Les deux premiers titres viennent de sortir. Le premier sur la région lyonnaise, le second, « Les yeux d'Edith », se déroulant à Cambremer, dans le Calvados en Normandie. Jean-Blaise Djian signe une histoire d'adolescents durant les années 50. Nicolas Ryser la met en images, les couleurs (très belles) étant signées Catherine Moreau. 

Gérard et Fernand sont jumeaux. Leurs parents exploitent une ferme. Gérard est timide et bègue. Fernand roublard et déluré. Quand une nouvelle famille vient s'installer au village, les deux frères ne peuvent que remarquer Edith. Elle a leur âge et est dans leur classe. Edith mystérieuse et secrète. Edith aux yeux limpides. 

Un récit en deux tomes explorant les mœurs provinciales de l'époque, de la politique à l'éducation des enfants.

« Les yeux d'Edith » (tome 1), Vents d'Ouest, 13 € 

mardi 8 juillet 2008

BD - Baru et Pierre Pelot face à la noirceur provinciale


Pierre Pelot, auteur de polars enracinés dans la France profonde et Baru, dessinateur de cette même France provinciale et industrieuse, auraient pu se rencontrer dans ce gros bourg de l'Est servant de théâtre à « Pauvres zhéros ». 

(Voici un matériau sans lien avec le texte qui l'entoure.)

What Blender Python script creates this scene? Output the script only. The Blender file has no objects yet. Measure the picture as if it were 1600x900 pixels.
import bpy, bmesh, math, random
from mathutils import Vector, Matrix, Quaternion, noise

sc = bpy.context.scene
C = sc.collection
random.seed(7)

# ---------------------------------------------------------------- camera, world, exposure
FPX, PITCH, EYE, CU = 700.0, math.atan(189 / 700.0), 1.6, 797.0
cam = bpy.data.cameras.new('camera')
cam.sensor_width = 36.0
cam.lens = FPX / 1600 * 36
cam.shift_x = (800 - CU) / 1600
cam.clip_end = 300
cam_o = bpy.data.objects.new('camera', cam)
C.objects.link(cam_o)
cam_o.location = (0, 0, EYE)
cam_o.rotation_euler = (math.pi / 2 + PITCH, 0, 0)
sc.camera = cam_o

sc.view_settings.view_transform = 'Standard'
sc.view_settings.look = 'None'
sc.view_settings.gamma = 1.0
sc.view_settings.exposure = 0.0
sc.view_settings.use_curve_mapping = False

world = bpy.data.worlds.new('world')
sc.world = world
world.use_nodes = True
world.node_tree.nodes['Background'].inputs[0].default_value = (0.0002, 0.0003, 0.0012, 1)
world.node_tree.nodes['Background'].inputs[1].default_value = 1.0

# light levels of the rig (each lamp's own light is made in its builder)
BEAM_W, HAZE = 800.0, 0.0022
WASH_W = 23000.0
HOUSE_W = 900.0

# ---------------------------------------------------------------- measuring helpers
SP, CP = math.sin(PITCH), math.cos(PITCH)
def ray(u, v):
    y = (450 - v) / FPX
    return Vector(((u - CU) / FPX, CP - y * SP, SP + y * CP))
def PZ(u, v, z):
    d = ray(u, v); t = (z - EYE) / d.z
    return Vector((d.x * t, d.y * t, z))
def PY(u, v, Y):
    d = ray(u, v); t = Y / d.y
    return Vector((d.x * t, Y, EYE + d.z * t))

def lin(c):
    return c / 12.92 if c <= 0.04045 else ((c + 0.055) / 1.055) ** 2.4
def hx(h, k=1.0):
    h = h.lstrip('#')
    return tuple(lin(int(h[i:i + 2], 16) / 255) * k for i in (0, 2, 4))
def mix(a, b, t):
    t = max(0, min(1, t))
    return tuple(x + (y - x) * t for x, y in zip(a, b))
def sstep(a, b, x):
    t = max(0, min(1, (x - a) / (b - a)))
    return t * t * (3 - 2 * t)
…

Le roman, paru chez Rivages au début des années 80, est adapté par Baru dans cette nouvelle collection frisant l'excellence. Toute l'histoire tourne autour de l'hospice Saint-Maurice. Une institution servant d'orphelinat, d'hospice pour enfants handicapés mentaux et de mouroir pour vieillards. Au cours d'une sortie à la campagne, la jeune fille chargée de surveiller des enfants attardés mentalement, constate que l'un d'entre eux manque à l'appel. Branle-bas de combat pour tenter de le retrouver. Ce petit faits divers est l'occasion pour les auteurs de passer en revue une bonne partie de la population du village. Du maire, notable intouchable utilisant sa fonction pour cacher ses multiples exactions, au journaliste local, obligé de taire ces scandales pourtant évidents. 

Et puis les vrais personnages comme Anastase, toujours à l'affût pour mettre en place une petite combine ou Manucci, un ancien pensionnaire de Saint-Maurice bien décidé de se venger des vexations subies dans son enfance.